Opinion
April 25, 1962
Ralph Bernstein for petitioners.
Irving L. Spanier for respondent.
Application by a corporation [Silas Rieger Co., Inc.] and an individual doing business as a company [Silas Rieger Company] to stay arbitration proceedings. The arbitration was commenced by the buyer of certain goods — now claimed defective — against the two moving parties and an Italian textile manufacturer. Petitioners here claim that the Italian concern was the seller of the merchandise — a disclosed principal; that the corporation was the selling agent; and that the company was not connected with the transaction. Petitioners further contend that the selling agent for a disclosed principal is not subject to an arbitration agreement made by the corporation for its disclosed principal. The acceptable documentary evidence submitted does not fully support these allegations. The arbitration agreement was contained on an order form sent to respondent and prepared by petitioners or their agents. It became effective when respondent accepted goods in conformity with the order. The said form, however, clearly stated that the corporation was the seller and that the company was its selling agent. The name of the Italian manufacturer did not appear thereon. Nor may statements now concerning an alleged error in making out the form or as to the buyer's purported knowledge of the Italian firm as the real seller serve to alter the unequivocal terms of the written agreement, which itself contains the statement that such terms may not be orally altered, but only in a writing signed by the parties. Accordingly, it was the corporation as seller, for the purposes of this application, which entered into the arbitration agreement with the buyer, and the arbitration may properly proceed against it. The argument that the seller alone, under the terms of the agreement, has the choice of one of three arbitration forums, may not defeat the arbitration since buyer afforded all opposing parties ample opportunity to select such forum before selecting one itself. The failure or refusal to make such selection was not meant to delay the arbitration procedures interminably and, in effect, to deny arbitration where it was agreed upon.

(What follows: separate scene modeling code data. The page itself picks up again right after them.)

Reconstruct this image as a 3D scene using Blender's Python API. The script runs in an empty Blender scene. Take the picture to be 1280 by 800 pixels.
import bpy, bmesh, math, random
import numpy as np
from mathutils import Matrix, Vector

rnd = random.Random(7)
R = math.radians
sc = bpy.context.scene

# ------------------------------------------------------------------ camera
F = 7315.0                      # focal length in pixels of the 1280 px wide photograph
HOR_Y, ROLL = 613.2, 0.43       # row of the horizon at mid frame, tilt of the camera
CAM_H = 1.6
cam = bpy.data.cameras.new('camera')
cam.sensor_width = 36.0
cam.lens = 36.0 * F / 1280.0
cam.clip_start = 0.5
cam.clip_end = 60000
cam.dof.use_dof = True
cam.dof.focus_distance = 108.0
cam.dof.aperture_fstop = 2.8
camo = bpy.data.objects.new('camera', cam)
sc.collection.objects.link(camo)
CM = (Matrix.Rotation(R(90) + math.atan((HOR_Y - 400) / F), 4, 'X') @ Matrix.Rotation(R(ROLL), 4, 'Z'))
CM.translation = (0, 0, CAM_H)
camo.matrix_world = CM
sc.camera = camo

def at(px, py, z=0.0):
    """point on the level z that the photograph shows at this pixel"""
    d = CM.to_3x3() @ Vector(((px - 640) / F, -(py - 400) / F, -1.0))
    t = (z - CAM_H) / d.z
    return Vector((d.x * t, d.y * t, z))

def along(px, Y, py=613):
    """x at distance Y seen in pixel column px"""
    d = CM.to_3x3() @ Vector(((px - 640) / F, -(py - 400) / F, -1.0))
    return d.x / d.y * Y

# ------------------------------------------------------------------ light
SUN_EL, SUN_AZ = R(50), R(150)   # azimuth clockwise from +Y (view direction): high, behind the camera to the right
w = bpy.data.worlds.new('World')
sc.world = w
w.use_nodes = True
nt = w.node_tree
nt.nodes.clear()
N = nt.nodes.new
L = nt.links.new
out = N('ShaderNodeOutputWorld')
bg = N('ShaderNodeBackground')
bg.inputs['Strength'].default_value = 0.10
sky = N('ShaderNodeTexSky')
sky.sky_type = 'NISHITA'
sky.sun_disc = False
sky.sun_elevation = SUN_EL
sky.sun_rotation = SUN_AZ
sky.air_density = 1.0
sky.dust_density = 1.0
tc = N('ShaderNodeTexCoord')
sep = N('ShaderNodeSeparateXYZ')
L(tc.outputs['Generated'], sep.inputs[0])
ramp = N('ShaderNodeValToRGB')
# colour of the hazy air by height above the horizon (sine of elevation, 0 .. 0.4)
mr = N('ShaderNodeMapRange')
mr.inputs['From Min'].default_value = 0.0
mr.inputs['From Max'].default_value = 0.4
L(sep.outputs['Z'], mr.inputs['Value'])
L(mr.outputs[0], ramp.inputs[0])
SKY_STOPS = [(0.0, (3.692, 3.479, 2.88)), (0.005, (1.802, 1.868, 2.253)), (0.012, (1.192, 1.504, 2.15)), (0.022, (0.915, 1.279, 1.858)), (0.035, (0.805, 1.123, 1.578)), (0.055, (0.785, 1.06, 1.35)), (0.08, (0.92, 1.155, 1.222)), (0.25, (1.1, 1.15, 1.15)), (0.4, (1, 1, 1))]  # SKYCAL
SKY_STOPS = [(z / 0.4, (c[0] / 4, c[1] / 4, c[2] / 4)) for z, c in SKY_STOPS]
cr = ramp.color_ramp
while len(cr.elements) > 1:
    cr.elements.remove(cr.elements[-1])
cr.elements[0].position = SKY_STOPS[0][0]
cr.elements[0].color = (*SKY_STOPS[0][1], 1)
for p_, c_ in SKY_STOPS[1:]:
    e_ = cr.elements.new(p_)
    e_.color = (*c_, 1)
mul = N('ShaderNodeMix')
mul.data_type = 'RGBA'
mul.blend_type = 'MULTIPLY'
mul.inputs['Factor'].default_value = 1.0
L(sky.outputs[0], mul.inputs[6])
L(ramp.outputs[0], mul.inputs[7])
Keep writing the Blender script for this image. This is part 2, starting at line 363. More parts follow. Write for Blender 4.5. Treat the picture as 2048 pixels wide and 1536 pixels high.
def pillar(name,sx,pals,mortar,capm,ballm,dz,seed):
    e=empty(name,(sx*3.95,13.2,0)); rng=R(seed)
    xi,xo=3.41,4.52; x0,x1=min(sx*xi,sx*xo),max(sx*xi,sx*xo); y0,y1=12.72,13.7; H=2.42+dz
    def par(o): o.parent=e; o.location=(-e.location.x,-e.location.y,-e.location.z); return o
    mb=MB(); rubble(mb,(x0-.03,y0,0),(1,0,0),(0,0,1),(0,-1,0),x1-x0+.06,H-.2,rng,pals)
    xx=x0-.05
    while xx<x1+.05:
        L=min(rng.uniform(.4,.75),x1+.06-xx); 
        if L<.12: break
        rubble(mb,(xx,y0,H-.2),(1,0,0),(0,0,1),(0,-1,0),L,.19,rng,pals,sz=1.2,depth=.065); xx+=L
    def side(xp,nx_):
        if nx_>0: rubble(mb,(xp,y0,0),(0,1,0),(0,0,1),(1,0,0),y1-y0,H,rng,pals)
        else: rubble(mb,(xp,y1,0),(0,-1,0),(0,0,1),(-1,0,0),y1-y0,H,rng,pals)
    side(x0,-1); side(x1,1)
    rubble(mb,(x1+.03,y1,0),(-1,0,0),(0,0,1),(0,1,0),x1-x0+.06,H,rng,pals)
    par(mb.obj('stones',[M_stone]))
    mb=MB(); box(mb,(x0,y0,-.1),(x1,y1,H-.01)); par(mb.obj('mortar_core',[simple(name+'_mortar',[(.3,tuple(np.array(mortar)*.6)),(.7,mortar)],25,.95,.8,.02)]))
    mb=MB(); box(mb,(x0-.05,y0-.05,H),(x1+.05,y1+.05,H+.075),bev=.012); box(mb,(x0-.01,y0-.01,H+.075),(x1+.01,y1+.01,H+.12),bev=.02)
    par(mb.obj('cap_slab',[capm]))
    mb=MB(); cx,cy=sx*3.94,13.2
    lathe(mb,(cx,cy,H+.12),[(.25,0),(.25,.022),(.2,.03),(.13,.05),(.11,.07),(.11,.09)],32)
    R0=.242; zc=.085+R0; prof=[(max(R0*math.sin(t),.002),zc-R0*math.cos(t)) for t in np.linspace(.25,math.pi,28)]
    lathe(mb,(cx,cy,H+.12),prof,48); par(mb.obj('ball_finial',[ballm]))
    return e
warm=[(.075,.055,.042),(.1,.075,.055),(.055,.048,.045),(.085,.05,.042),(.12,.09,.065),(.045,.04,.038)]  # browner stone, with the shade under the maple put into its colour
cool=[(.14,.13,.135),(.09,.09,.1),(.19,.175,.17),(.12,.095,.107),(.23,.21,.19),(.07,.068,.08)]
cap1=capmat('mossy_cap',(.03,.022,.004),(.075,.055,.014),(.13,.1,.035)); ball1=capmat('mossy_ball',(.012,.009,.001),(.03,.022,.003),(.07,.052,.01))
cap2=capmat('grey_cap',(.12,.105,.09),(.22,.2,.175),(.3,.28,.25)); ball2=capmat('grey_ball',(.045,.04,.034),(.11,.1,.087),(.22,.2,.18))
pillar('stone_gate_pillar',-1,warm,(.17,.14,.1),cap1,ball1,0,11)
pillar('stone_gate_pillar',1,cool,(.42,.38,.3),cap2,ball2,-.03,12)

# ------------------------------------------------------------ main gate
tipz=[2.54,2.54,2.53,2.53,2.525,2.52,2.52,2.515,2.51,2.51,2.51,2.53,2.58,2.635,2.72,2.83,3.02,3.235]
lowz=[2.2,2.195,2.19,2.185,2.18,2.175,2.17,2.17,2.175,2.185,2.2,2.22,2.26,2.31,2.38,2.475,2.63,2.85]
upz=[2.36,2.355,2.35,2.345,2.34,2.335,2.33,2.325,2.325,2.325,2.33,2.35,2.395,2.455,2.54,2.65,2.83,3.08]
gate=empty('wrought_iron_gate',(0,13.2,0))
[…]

As to the selling agent, however, the contract, without qualification, disclosed the corporation as the principal and the company merely as the sales agency. Therefore, even if it is considered that the company entered into the agreement with the buyer, it did so solely on behalf of its disclosed principal and, therefore, may not be personally liable on the contract or a proper subject for arbitration thereon ( Hall v. Lauderdale, 46 N.Y. 70, 75; Matter of Eimco, 6 Misc.2d 422, 426). The initials, on the order-form agreement, of a salesman who acted for both the corporation and the company did not serve to bind the company to an agreement made by or in behalf of the corporate seller.
For the reasons stated, the motion is granted as to the individual doing business as a company and is otherwise denied.